## DATA LINES:
-- Begin --
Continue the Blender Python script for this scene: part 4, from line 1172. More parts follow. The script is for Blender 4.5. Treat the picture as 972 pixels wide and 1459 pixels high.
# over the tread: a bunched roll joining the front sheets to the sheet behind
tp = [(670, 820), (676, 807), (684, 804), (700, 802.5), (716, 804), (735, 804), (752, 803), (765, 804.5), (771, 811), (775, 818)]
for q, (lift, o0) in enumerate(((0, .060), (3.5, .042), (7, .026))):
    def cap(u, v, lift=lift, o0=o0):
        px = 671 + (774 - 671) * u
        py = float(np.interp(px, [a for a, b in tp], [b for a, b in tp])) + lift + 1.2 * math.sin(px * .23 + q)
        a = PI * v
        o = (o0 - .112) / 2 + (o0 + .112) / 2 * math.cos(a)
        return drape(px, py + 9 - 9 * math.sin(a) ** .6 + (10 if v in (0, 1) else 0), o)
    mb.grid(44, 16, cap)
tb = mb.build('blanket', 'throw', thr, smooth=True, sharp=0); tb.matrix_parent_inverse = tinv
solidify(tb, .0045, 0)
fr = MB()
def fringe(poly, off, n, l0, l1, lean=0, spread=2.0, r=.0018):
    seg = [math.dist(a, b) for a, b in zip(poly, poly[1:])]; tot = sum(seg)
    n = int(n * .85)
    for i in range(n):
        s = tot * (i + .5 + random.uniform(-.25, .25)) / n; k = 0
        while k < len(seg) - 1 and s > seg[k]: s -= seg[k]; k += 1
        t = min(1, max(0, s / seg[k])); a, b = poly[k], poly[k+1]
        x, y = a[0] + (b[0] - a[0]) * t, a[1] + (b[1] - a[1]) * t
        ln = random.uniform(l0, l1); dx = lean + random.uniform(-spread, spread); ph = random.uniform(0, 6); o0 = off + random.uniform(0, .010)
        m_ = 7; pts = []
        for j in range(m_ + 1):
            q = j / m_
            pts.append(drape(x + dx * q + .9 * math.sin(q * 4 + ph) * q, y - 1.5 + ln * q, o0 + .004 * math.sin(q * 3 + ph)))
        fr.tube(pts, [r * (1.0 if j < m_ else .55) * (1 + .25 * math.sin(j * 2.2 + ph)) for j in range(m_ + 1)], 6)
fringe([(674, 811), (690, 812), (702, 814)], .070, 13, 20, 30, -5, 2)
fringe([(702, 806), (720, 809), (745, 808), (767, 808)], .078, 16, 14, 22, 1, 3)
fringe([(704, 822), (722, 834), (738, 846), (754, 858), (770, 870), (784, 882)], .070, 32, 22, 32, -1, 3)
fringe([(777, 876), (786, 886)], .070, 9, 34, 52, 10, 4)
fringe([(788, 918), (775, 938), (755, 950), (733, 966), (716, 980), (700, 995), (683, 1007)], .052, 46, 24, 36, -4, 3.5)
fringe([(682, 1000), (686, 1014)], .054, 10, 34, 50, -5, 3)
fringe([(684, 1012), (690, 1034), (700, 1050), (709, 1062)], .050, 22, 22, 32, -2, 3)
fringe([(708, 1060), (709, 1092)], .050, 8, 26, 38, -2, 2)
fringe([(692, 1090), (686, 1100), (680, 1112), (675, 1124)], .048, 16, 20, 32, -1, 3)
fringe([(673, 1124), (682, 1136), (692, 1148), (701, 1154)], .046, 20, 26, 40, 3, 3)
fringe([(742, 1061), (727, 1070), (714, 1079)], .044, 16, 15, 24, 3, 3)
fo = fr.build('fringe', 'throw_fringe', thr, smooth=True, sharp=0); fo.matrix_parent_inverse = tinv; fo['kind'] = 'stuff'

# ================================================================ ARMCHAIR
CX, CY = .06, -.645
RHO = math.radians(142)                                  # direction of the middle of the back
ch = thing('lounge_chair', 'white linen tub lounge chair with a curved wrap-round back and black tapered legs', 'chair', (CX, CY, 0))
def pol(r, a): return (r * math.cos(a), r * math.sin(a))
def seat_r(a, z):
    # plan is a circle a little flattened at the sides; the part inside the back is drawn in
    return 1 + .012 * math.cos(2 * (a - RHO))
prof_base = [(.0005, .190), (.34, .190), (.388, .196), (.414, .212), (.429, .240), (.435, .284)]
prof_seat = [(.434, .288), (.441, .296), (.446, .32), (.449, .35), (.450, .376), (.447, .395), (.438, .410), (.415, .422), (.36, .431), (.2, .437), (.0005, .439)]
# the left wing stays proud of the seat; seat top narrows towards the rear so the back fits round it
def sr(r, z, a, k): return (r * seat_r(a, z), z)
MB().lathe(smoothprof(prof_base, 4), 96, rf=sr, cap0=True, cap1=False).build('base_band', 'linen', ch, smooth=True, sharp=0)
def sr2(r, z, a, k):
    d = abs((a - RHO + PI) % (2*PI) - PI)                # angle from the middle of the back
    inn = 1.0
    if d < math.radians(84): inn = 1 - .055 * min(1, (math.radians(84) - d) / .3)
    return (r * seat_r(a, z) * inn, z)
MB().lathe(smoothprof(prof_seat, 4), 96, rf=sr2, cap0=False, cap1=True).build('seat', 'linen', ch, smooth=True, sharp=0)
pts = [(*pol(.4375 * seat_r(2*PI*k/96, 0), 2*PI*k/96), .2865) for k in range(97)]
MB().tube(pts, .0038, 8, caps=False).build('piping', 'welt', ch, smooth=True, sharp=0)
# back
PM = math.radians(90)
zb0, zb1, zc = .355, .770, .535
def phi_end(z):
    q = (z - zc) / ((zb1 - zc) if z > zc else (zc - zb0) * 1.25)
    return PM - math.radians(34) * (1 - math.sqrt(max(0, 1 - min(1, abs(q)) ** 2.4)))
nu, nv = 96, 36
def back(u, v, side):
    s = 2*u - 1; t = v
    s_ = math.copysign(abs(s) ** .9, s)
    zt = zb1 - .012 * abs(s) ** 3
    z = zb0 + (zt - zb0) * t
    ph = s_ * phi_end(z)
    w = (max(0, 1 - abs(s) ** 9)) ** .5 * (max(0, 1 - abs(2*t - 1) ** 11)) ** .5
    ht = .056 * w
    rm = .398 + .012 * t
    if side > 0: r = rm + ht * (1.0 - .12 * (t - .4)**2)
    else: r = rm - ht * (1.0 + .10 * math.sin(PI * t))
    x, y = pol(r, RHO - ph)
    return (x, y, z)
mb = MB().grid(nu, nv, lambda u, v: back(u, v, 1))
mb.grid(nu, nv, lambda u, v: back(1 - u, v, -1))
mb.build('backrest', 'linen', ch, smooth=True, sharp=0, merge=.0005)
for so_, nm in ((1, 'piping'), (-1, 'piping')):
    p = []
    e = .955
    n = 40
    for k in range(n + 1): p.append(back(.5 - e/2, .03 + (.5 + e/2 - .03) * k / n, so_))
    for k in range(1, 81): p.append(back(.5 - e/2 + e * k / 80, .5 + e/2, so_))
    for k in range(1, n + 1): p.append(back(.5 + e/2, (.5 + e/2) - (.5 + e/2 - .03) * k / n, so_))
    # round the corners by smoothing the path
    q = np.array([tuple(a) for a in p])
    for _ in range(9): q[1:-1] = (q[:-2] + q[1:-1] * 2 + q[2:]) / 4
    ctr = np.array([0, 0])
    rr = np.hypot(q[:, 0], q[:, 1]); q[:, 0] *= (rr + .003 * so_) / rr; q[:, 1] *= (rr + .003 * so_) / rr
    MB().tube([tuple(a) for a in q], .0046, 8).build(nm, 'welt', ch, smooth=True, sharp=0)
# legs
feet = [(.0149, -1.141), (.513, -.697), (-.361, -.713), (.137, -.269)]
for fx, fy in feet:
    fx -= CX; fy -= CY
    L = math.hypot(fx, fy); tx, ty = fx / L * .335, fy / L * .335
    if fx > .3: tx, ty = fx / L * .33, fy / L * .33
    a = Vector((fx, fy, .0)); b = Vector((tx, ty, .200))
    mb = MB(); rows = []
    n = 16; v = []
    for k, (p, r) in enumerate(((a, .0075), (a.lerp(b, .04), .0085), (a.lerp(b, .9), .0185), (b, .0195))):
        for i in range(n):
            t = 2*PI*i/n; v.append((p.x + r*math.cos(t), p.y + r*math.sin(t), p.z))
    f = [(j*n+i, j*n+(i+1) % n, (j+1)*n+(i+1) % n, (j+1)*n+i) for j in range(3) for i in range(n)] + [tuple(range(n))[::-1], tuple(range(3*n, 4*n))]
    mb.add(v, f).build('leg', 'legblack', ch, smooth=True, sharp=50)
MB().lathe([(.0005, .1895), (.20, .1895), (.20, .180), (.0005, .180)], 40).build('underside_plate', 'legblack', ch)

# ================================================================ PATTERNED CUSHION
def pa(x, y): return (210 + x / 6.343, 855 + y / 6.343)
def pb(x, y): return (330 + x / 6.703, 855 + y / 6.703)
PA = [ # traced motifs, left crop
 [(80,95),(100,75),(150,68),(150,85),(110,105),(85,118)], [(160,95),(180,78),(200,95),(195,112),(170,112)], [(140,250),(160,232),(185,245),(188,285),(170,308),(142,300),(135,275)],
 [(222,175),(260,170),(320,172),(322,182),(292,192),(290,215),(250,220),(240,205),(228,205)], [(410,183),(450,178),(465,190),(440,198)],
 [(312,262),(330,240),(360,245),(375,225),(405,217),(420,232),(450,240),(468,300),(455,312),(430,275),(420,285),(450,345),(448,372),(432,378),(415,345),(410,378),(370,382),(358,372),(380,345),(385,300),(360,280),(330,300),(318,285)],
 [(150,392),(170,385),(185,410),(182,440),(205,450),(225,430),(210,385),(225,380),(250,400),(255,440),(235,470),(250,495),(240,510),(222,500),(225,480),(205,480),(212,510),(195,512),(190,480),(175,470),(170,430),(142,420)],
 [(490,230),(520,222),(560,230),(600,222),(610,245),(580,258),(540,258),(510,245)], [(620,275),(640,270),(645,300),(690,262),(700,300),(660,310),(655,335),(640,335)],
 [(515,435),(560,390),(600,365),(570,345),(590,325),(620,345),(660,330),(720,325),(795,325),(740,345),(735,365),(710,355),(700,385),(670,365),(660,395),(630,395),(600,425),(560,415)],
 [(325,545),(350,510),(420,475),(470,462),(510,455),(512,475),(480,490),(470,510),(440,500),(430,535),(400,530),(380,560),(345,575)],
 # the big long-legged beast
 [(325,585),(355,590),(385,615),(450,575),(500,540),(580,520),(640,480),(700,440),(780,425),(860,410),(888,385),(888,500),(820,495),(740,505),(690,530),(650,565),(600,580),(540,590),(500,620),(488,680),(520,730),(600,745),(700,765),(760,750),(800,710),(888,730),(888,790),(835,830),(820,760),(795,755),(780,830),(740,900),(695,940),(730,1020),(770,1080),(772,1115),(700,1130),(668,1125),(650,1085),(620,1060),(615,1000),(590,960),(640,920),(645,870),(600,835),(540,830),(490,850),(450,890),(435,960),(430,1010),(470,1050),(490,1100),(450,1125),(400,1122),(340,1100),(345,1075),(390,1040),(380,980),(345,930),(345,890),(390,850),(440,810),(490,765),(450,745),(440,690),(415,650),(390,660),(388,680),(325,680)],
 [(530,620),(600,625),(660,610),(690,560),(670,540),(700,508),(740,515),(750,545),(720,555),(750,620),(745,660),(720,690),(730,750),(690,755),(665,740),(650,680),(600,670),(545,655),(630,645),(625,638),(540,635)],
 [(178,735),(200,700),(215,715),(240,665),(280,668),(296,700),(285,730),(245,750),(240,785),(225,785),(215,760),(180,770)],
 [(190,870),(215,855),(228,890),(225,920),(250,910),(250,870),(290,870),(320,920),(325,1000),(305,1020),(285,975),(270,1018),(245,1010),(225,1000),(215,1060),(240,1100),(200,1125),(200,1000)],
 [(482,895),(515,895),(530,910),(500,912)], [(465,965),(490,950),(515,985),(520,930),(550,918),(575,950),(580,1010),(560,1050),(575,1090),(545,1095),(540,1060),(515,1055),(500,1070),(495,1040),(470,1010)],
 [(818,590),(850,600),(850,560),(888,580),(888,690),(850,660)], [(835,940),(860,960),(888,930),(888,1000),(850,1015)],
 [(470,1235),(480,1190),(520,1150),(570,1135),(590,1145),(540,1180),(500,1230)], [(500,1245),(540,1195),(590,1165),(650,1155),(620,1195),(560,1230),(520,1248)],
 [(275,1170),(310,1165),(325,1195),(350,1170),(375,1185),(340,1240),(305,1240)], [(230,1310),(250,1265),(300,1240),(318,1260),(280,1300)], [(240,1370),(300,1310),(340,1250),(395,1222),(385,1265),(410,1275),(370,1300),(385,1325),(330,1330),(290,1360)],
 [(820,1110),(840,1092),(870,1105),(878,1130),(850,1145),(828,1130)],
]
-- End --
## TASK DETAILS:
Report only the number of lines that hold the string "from" in this listing.

## COMPLETE ANSWER:
2